I have this childlike pleasure in what I guess I’d call resort fiction – like a civilized desert island of charming amenities and quirky characters. Hotel du Lac sounded so marvelous – not a high and narrow bed and veal-colored curtains, mind you, but so many other details: “Its furnishings, although austere, were of excellent quality, its linen spotless, its service impeccable.” Also: “There was no sauna, no hairdresser, and certainly no glass cases displaying items of jewelry.” And a bar where drinking was discouraged! Hehe.

I’m trying to think of other books with this sort of escapist thrill. There’s Agatha Christie’s “At Bertram’s Hotel,” not one of her better stories but all about a fine and old-fashioned hotel of a bygone era with two pages dedicated to a high tea that might tempt you to change your citizenship. Of course there’s Something Going On there, or there’d just be the tea. Or even “The Shining,” creepy though it is, giving over to the hotel as really its own character dwarfing the main players. (I would really love to visit the Overlook Hotel some summer; wouldn’t that be a fine road trip?)

Do any fictional or real-life travel tales bring back fond memories for you? Did anything from Hotel du Lac tickle your fancy?

5 comments:

kc said...

The Overlook would be a fun adventure, especially if it has managed to not become a tourist-trap caricature of itself.
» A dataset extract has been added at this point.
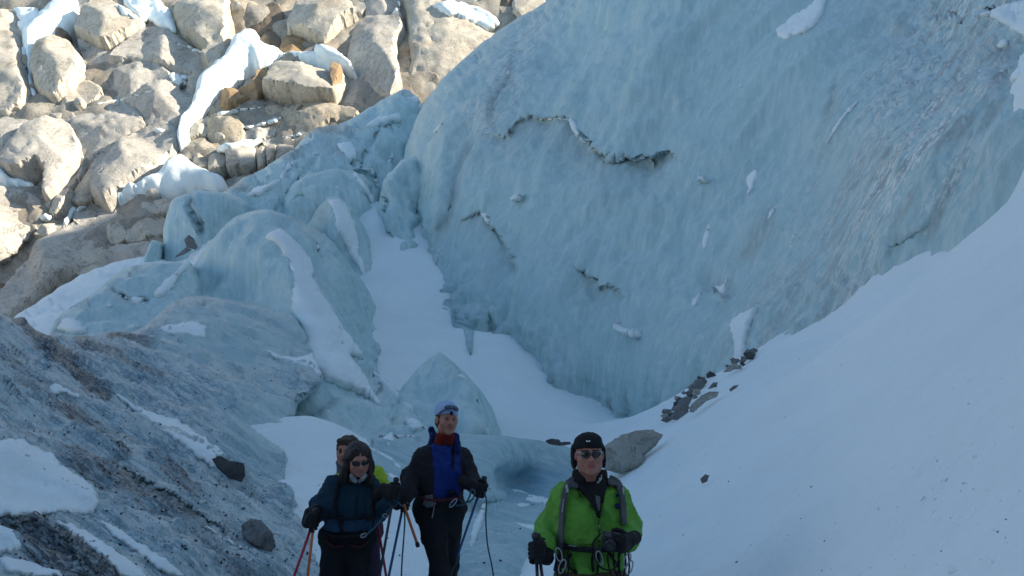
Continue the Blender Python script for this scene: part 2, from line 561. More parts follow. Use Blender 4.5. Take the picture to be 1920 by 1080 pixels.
# ---- rock
def rock_mat(name, lo, hi, stain=(0.30, 0.19, 0.10), amt=0.35, sc=1.0, rough=0.85, dark=(0.14, 0.125, 0.11), bumpd=0.25):
    m = MatB(name, rough, 0.2)
    n = m.noise(m.pos, 0.55 * sc, 7, 0.62, 0.3)
    n2 = m.noise(m.pos, 4.5 * sc, 6, 0.7)
    c = m.ramp(n, [(0.3, lo), (0.7, hi)])
    c = m.mix(m.ramp(n2, [(0.32, 0.4), (0.55, 0.0)]), c, dark)
    ck = m.noise(m.coords(scale=(0.5 * sc, 0.5 * sc, 0.32 * sc)), 1.0, 6, 0.6, 0.9)
    crk = m.ramp(m.math('ABSOLUTE', m.math('SUBTRACT', ck, 0.5)), [(0.0, 1.0), (0.012, 0.0)])
    c = m.mix(m.math('MULTIPLY', crk, 0.55), c, dark)
    c = m.mix(m.ramp(m.noise(m.pos, 0.17 * sc, 5, 0.6, 0.5), [(0.52, 0.0), (0.70, amt)]), c, stain)
    m.color(c)
    m.bump(m.math('MULTIPLY', crk, -1.0), 0.5, 0.8 * bumpd / sc ** 0.5)
    m.bump(n, 0.55, 1.2 * bumpd / sc ** 0.5); m.bump(n2, 0.5, 0.35 * bumpd / sc ** 0.5)
    return m.m
ROCK = [rock_mat("cliff_rock", (0.42, 0.38, 0.315), (0.56, 0.515, 0.44)),
        rock_mat("cliff_rock_grey", (0.40, 0.37, 0.325), (0.54, 0.505, 0.45), amt=0.15),
        rock_mat("cliff_rock_warm", (0.38, 0.325, 0.245), (0.51, 0.445, 0.35), amt=0.55)]
ROCK_O = rock_mat("cliff_rock_rust", (0.29, 0.185, 0.095), (0.40, 0.28, 0.165), amt=0.6)
ROCK_B = rock_mat("cliff_rock_brown", (0.14, 0.105, 0.075), (0.23, 0.18, 0.135), amt=0.4)
ROCK_K = rock_mat("crevice_rock", (0.26, 0.235, 0.195), (0.38, 0.35, 0.30))
STONE = rock_mat("moraine_stone", (0.13, 0.135, 0.135), (0.26, 0.265, 0.26), dark=(.08, .08, .08), amt=0.05, sc=6.0, bumpd=0.12)
STONE_P = rock_mat("pale_moraine_stone", (0.26, 0.265, 0.24), (0.44, 0.435, 0.39), amt=0.2, sc=4.0, bumpd=0.12)
DEBRIS = rock_mat("dark_debris", (0.04, 0.043, 0.047), (0.105, 0.108, 0.11), dark=(.05, .05, .052), amt=0.0, sc=7.0, bumpd=0.12)
# photo-coordinate shorthands for enlarged crops that were measured
def R1(l): return [(x / 3, y / 3) for x, y in l]
def R2(l): return [(400 + x / 3, y / 3) for x, y in l]
def R3(l): return [(x / 3, 300 + y / 3) for x, y in l]
def R4(l): return [(x / 2.0766, 560 + y / 2.0766) for x, y in l]
def R5(l): return [(500 + x / 2.159, 340 + y / 2.159) for x, y in l]
def R6(l): return [(740 + x / 3, 100 + y / 3) for x, y in l]
def R7(l): return [(1280 + x / 2.159, y / 2.159) for x, y in l]
def R8(l): return [(1100 + x / 1.7415, 460 + y / 1.7415) for x, y in l]

# ================================================================== snow ground
G = [(1190, 800, 26), (1040, 720, 28.5), (960, 640, 30.5), (850, 600, 33), (800, 510, 36), (730, 430, 40), (680, 385, 44),
     (700, 470, 38), (720, 560, 33), (730, 640, 29), (745, 700, 26), (1000, 780, 24.5), (950, 700, 27.5), (880, 720, 26.5),
     (1240, 790, 24.8), (1290, 740, 22.5), (1440, 640, 20), (1550, 588, 19), (1650, 497, 18.3), (1760, 422, 17.5), (1890, 322, 16.5), (1912, 215, 16.5)]
gx = [tuple(P(np.array([a]), np.array([b]), np.array([c]))[0]) for a, b, c in G]
for x, y in ((3, 4), (5, 5), (1.5, 5.2), (2.2, 6.5), (6, 8), (8, 12), (4, 16), (5, 10), (3, 8), (3.2, 12), (10, 5), (2, 2.5), (5, 1), (8, 0)):
    gx.append((x, y, CAMZ + .806 * x - .011 * y - 1.865))
gx += [(0, 0, -.2), (0, 3, -.15), (-1, 5, -.05), (.44, 5.2, -.05), (-1.2, 6.5, .04), (-.53, 6.8, .2), (-1.35, 7.3, .12), (-2, 8.2, .45),
       (-2.2, 9.5, .93), (-2.8, 12.8, 2.05), (-1.5, 10, .72), (.2, 10.9, .54), (.3, 13, .81), (1, 18, 1.5), (1.5, 14, .95), (-.6, 9, .42),
       (-5, 6, .2), (-6, 12, 1.2), (-8, 20, 3), (-6, 25, 3.5), (-10, 35, 6), (-15, 45, 8), (-5, 2, 0), (-10, 0, .5), (0, -6, -.8),
       (-30, 10, 2.5), (-30, 40, 8), (0, 48, 14), (20, 10, 16), (20, 0, 15.5), (16, 20, 14), (8, -6, 5.2), (20, -10, 14)]
gx = np.array(gx)
gfit = tps_fit(gx[:, :2], gx[:, 2], 1e-4)
def ground_z(x, y):
    return float(gfit(np.array([[x, y]]))[0])
xs = np.concatenate([np.linspace(-30, -8, 34)[:-1], np.linspace(-8, 10, 181)[:-1], np.linspace(10, 22, 30)])
ys = np.concatenate([np.linspace(-10, 2, 18)[:-1], np.linspace(2, 14, 140)[:-1], np.linspace(14, 48, 190)])
gX, gY = np.meshgrid(xs, ys)
gp = np.c_[gX.ravel(), gY.ravel()]
gz = gfit(gp)
near = np.exp(-((gp[:, 0]) ** 2 + (gp[:, 1] - 5) ** 2) / 60)
w3 = np.c_[gp, np.zeros(len(gp))]
gz = gz + 0.16 * fbm(w3 * 0.22, 3) + 0.045 * fbm(w3 * np.array([0.8, 0.8, 1]), 3) + 0.018 * fbm(w3 * 2.7, 3)
nx, ny = len(xs), len(ys)
ii = (np.arange(ny - 1)[:, None] * nx + np.arange(nx - 1)[None]).ravel()
gF = np.c_[ii, ii + 1, ii + nx + 1, ii + nx]
gV = np.c_[gp, gz]
snow = mk("snow_ground", gV, gF, SNOW, origin=np.zeros(3)); tag(snow, kind="structure")
BVH["snow_ground"] = BVHTree.FromPolygons([tuple(q) for q in gV], gF.tolist())

# ================================================================== mountain to the side that keeps the gully in shade
CREST = 99.5
my = np.linspace(-220, 260, 97); mu = np.linspace(0, 1, 41)
MX, MY = np.meshgrid(mu, my)
crest = CREST + 3 * fbm(np.c_[my * 0.03, my * 0, my * 0], 3) + 1.5 * fbm(np.c_[my * 0.11, my * 0 + 5, my * 0], 2)
prof = np.where(MX < 0.5, (MX / 0.5) ** 0.85, 1 - ((MX - 0.5) / 0.5) ** 1.1)
mX = 21.0 + 120 * MX
z0 = np.where(MX < 0.5, 13.0, 0)
mZ = z0 * (1 - MX / 0.5).clip(0) + (crest[:, None]) * prof
pm = np.c_[mX.ravel(), MY.ravel(), mZ.ravel()]
pm[:, 2] += (2.2 * fbm(pm * 0.07, 5)) * np.clip(MX.ravel() * 6, 0, 1)
nu = len(mu); jj = (np.arange(len(my) - 1)[:, None] * nu + np.arange(nu - 1)[None]).ravel()
mF = np.c_[jj, jj + 1, jj + nu + 1, jj + nu]
mtn = mk("mountain_ridge", pm, mF, ROCK[1]); tag(mtn, kind="structure")

# unseen slope added behind the camera to block sky light from the foreground
hx = np.linspace(-90, 60, 61); hu = np.linspace(0, 1, 21)
HU, HX = np.meshgrid(hu, hx)
hY = -10 - 45 * HU - 0.004 * HX ** 2; hZ = -2 + 54 * HU ** 0.9
ph = np.c_[HX.ravel(), hY.ravel(), hZ.ravel()]; ph[:, 2] += 1.6 * fbm(ph * .08, 4)
nh = len(hu); hh_ = (np.arange(len(hx) - 1)[:, None] * nh + np.arange(nh - 1)[None]).ravel()
hill = mk("sky_block_slope", ph, np.c_[hh_, hh_ + 1, hh_ + nh + 1, hh_ + nh], ROCK_K); tag(hill, kind="structure")

# unseen valley side carrying the rock face on left, added for its sunlit bounce
cy_ = np.linspace(-110, 84, 98); cu_ = np.linspace(0, 1, 50)
CU, CY = np.meshgrid(cu_, cy_)
cX = -62 - 0.10 * (84 - CY) - 75 * CU; cZ = -4 + 44 * CU ** 0.9
pc = np.c_[cX.ravel(), CY.ravel(), cZ.ravel()]
pc[:, 0] += 4.0 * fbm(pc * .05, 5); pc[:, 2] += 2.5 * fbm(pc * .09 + 4, 4)
nc = len(cu_); cc_ = (np.arange(len(cy_) - 1)[:, None] * nc + np.arange(nc - 1)[None]).ravel()
side = mk("bounce_valley_side", pc, np.c_[cc_, cc_ + nc, cc_ + nc + 1, cc_ + 1], ROCK[0]); tag(side, kind="structure")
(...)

Thomas Mann's "A Death in Venice" comes to mind — the vacation that turns crazy and deadly and weirdly beautiful. And all of Henry James' stories about Americans abroad — living the high life as guests in Roman villas or English country estates or magnificent Parisian apartments. Also E.M. Forster's "A Room With a View," about uptight English people traipsing through sunny, sexy Tuscany. Or his "A Passage to India."

That would be good lit class, cl — a whole semester of novels about people being guests in foreign countries. Or something like "The Hotel in Literature." Hehe

I'm reading the Lord of the Rings now, so I was just thinking about books with the theme of travel, the theme of a road. Like, um, "The Road" and "On the Road" and "Grapes of Wrath" and even "Moby Dick" and the Odyssey and the Aeneid (watery roads).

cl said...

Oh, I'd teach that class, kc!

I had always meant to see the "Death in Venice" movie. How was the story? Maybe that would be a good pick sometime. I was momentarily thinking of "Don't Look Now," based on a Daphne du Maurier story and very creepy. (I'm not sure the original story was supposed to be quite so sexy.) But anyway, Venice is this increasingly menacing place for its visitors. You know, that horror book I told you I picked up to help with trivia questions had a chapter just on horror stories based in Venice. It must have a certain aura to it!

cl said...

And all the James and Forster stories you mentioned -- well, the ones I've read -- that fish out of water element is a nice story component, isn't it? And I don't know where Edith fit into that. I mean, the locals weren't a strong part of the story because their disdain/indifference was set at the start, but Edith did and didn't fit in with the other hotel guests as well. But she needed that change of scenery from her quiet little life with her garden and whatnot to shake up her viewpoint.

kc said...

Are you talking about the "Death in Venice" movie from the 1970s? I've never seen any of the movies. The book (it's actually novella length) is fantastic. It's about this very upright, austere German scholar, a repressed homosexual, who becomes passionately obsessed with this beautiful boy who's staying at his same hotel in Venice. Sounds kind of pervy, but it's really a lovely (and very haunting) story of sexual awakening — you know, someone who has been emotionally removed his whole life, who has bowed to pressure to live a certain kind of upright existence and, consequently, missed out on everything that really mattered. Sort of reminds me of how Edith moves through her own life at times, the way she's repeatedly "tempted" by the life of domestic safety and stability and respectability, but then keeps realizing that those things are really only enjoyable if you're sharing them with the right person. If it's the wrong person, those things just underline your loneliness.

cl said...

Sounds marvelous. I will check it out sometime.